U.S. senators from fossil-fuel states may be the impediments to going bold on climate policy. They do not want coal, natural gas and oil production reduced during their terms in office. However, the coal industry has been shrinking despite politicians’ efforts to prop it up.

Public opinion favors bold climate action. New, good-paying jobs will be created in expanding green industries. Other countries are sprinting ahead of the U.S. in green-energy production as the U.S. clings to 20th-century energy sources. Congress can pass policies to help communities hurt during the transition.

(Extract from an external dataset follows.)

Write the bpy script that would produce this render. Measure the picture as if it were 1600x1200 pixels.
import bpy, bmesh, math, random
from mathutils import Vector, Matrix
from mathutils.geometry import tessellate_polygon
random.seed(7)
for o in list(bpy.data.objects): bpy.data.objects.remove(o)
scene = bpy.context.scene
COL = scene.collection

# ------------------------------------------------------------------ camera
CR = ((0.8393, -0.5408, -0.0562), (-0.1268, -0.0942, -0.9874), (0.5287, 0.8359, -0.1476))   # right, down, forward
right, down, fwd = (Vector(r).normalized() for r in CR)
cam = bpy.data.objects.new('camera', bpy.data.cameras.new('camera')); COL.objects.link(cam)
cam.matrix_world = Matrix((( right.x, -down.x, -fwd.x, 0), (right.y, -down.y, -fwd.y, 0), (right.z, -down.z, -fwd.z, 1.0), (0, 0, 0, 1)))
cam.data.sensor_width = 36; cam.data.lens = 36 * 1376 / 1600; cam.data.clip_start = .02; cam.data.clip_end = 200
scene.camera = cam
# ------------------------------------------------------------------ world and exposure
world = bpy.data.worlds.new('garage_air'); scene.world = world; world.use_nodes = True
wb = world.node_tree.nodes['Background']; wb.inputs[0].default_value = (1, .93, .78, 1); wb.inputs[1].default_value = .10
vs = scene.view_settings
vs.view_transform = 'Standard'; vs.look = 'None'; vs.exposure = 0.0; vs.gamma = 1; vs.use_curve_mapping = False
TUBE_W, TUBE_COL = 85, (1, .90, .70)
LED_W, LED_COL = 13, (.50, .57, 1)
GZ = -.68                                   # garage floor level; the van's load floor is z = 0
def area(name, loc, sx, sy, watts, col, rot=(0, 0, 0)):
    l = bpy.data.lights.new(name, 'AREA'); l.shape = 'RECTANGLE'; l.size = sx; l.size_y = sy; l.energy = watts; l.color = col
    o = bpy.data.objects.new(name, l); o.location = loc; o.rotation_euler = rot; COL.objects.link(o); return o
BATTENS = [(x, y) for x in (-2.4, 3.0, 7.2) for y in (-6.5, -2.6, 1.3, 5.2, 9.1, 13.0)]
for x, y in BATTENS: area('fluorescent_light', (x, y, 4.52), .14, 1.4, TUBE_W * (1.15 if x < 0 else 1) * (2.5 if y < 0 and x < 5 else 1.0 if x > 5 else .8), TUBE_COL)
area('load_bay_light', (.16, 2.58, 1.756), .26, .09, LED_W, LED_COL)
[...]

No policies will be bold enough unless there is a target year for stopping the use of fossil fuels. Globally, we don’t have a big enough supply of alternative energy to replace fossil fuels in the next decade or two, but fossil fuels do need to be phased out in order for us to stop global warming and avoid more disastrous climate events.

What can you do? Exercise your rights as a citizen of a democracy. Write or call your members of Congress and tell them that you want them to support a carbon pricing policy similar to the Energy Innovation and Carbon Dividend Act, which places a fee on fossil fuels and returns revenue to American households on an equal basis as a monthly dividend check. The Energy Innovation and Carbon Dividend Act will reduce carbon emissions by 40 percent in 10 years, according to a study by economists at Columbia University, while other researchers have found that it will protect low- and middle-income households from the price increases caused by the carbon fee. It will not grow the government, it is revenue neutral, it will reduce air pollution and improve health and it appeals to both sides of the aisle. It is the best, first step to bold.